Discutir con el cuñado de Vox

Glovo es sólo el último caso de los destrozos que se están produciendo ya en la protección de los trabajadores. Tras un siglo de lucha de los progresistas en todo el mundo, o al menos en Europa, la gente podía hasta hace bien poco reclamar un salario mínimo negociado por sus representantes. Sabía que la empresa debía reservar parte del margen de beneficio obtenido por la fuerza de trabajo para proteger a sus trabajadoras y trabajadores ante la adversidad. Naturalmente, los conservadores se opusieron a todos esos avances, porque erosionaban la arbitrariedad de los empresarios.
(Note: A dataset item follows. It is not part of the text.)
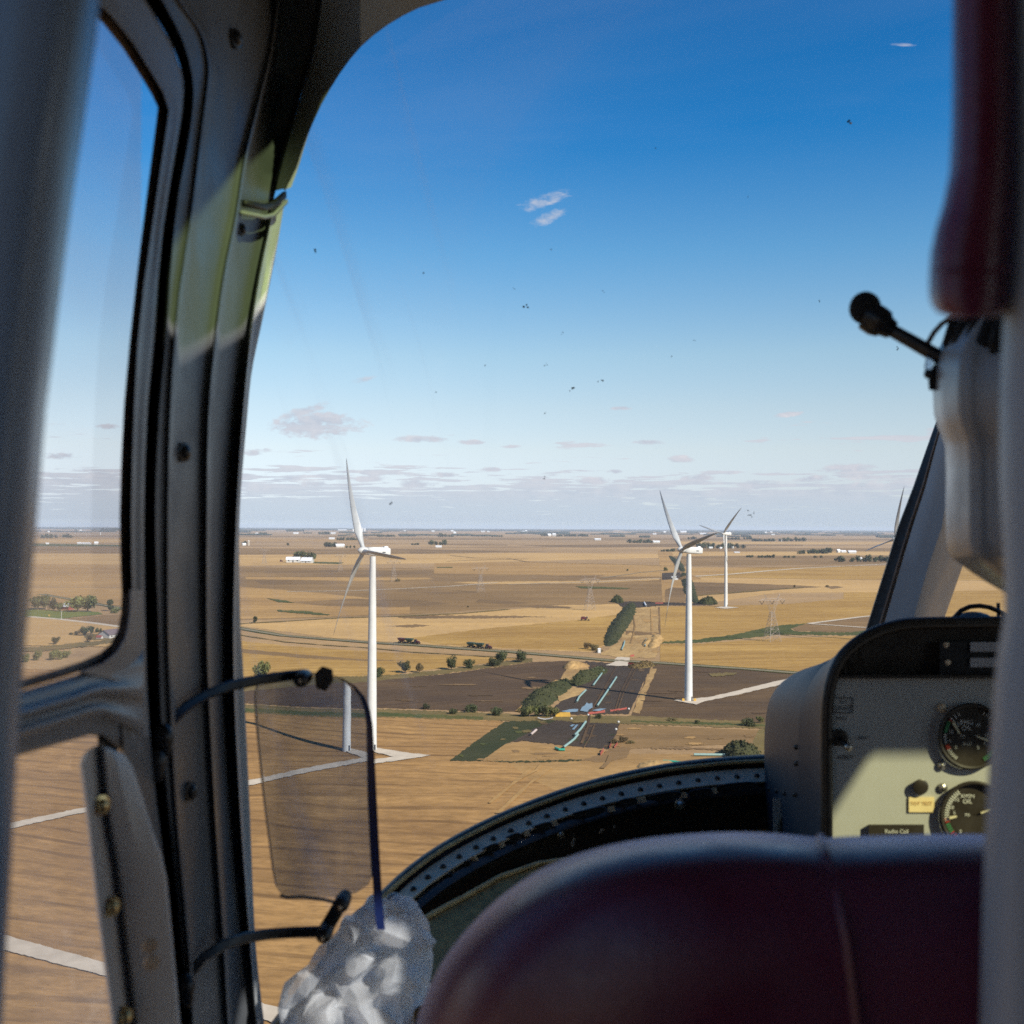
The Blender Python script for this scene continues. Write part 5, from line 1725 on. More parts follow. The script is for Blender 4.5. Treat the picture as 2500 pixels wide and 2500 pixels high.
mb = MB()
rows = []
bl = [(1820, 236, 246), (1826, 222, 268), (1838, 207, 298), (1850, 200, 309), (1868, 194, 321), (1905, 199, 335), (1960, 206, 352), (2025, 214, 372), (2090, 221, 395), (2145, 227, 407), (2240, 238, 416), (2360, 254, 428), (2500, 272, 440), (2700, 300, 455)]
for y, a, b in bl:
    f = min(max(xfold(y) , a + (b - a) * .35), b - 4)
    rows.append([P(a, y, dl(a) * .97), P(a, y, dl(a) * .945), P(a + 6, y, dl(a) * .935), P(f - 6, y, dl(f) * .93), P(f + 8, y, dl(f) * .918), P((f + b) / 2, y, dl(f) * .928), P(b - 6, y, dl(f) * .95), P(b, y, dl(f) * .965), P(b, y, dl(f) * 1.0)])
MB().rings(rows, close=False).build('bracket_plate', M['bracketpaint'], br, sharp=30)
for x, y in ((246, 1966), (270, 2214), (301, 2482)):
    screw(x, y, dl(x) * .925, 24, M['brass'], br, 'bolt', n=Vector((.75, -.66, 0)), dome=.7)
for x, y in ((367, 2308), (371, 2350)):
    screw(x, y, dl(265) * .925, 19, M['strip'], br, 'bolt', n=Vector((.6, -.8, 0)), dome=.15)

# ---- windshield sill
sill = [(2560, 615), (2500, 660), (2430, 716), (2360, 772), (2290, 828), (2240, 872), (2169, 936), (2107, 1003), (2040, 1107), (1988, 1210), (1947, 1314), (1910, 1417), (1885, 1521), (1864, 1625), (1851, 1728), (1843, 1868), (1838, 2000), (1836, 2250)]
spts = []
for (y0, x0), (y1, x1) in zip(sill, sill[1:]):
    n = max(1, int(math.hypot(x1 - x0, y1 - y0) / 40))
    spts += [(x0 + (x1 - x0) * i / n, y0 + (y1 - y0) * i / n) for i in range(n)]
spts.append((2250, 1836))
# smooth once
for _ in range(3):
    spts = [spts[0]] + [((a[0] + 2 * b[0] + c[0]) / 4, (a[1] + 2 * b[1] + c[1]) / 4) for a, b, c in zip(spts, spts[1:], spts[2:])] + [spts[-1]]


def sill_pt(i, off, dd):
    a, b = spts[max(i - 1, 0)], spts[min(i + 1, len(spts) - 1)]
    tx, ty = b[0] - a[0], b[1] - a[1]
    L = math.hypot(tx, ty)
    nx, ny = -ty / L, tx / L           # towards lower right
    x, y = spts[i]
    return P(x + nx * off, y + ny * off, dws(x, y) + dd)


N = len(spts)


def sill_loft(prof):
    return [[sill_pt(i, o, d) for o, d in prof] for i in range(N)]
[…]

Lo curioso de la efervescencia de este nuevo liberalismo de la era de internet es que se produce con la apariencia de ser progresista. Como es mucho más glamuroso y moderno ser glover que soldador en una acería, aunque el primero cobre una décima parte del salario del segundo, el repartidor se siente integrado en un estilo de vida (el emprendedor que supuestamente hace lo que le da la gana con su bicicleta) que al menos en la estética puede aplacar sus ganas de defender mejores condiciones de trabajo. Como además los trabajadores de la nueva economía no comparten el mismo lugar de trabajo, ni comen en la misma cantina, ni se unen en sindicatos (porque son autónomos), entonces el sistema tiende a consolidarse. Los oligarcas de antes, aquellos de sombrero de copa y puro, que hicieron fortuna en la industria, hoy son chavales millonarios de menos de 30 años con zapatillas, vaqueros y camiseta, y resultan además modernos y aparentemente progresistas, que se han hecho ricos en los servicios. La lucha de sus padres y sus abuelos en las fábricas de antaño se va olvidando o es vista como una pelea ya anacrónica.

Solemos pensar que los avances sociales no pueden revertirse, pero no es verdad. Nadie dice que los altos estándares de protección de los trabajadores que los progresistas han logrado a lo largo de la historia no sean reversibles. Yo supongo que los Rockefeller de principios del siglo XX pensaban que prohibir a los niños trabajar era “una faena”. Pero para que los empresarios (o emprendedores, que suena mejor) puedan obtener beneficio a cuenta del esfuerzo de sus trabajadores han de respetar ciertas normas. Ese es el contrato social que nos habíamos dado. Más nos vale seguir defendiéndolo o no descartemos ver a niños de 12 años entregando paquetes al salir de clase.